К сожалению, в прошлом году Россия вышла из сотрудничества в рамках МНТЦ, и международные контакты Института продолжились по прямым контрактам между лабораториями.
Сегодня своими наставниками и учителями А. П. Моровов считает всех ученых, с которыми довелось поработать за эти годы: Ю. С. Замятнина, заместителя Ю. Б. Харитона по экспериментальной работе, непосредственного руководителя Е. К. Бонюшкина, А. И. Павловского, возглавлявшего в те годы работы по лазерной тематике. Это была школа, которая сформировала не только научные и мировоззренческие взгляды и подарила бесценный опыт, но и привила высокие моральные качества, уважительное отношение к коллегам и работе. Как ученый старой закваски Александр Моровов полагает, что из молодежи, приходящей сегодня в Институт, еще можно вырастить настоящих интеллигентов.

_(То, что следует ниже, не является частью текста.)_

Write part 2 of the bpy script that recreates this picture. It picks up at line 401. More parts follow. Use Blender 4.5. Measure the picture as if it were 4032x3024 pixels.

— Ошибочно думать, что интеллигенция исчезнет с нашим поколением, — улыбается он. — Молодежь имеет духовный и нравственный потенциал стать настоящими интеллигентами. Хотя времена изменились, и ценности теперь другие. В каких-то вещах они чересчур категоричны и требуют более внимательного к себе отношения. Но молодые специалисты формируются в среде, в которую попадают. Они высоко образованные и интересующиеся личности, готовые воспринять наш опыт.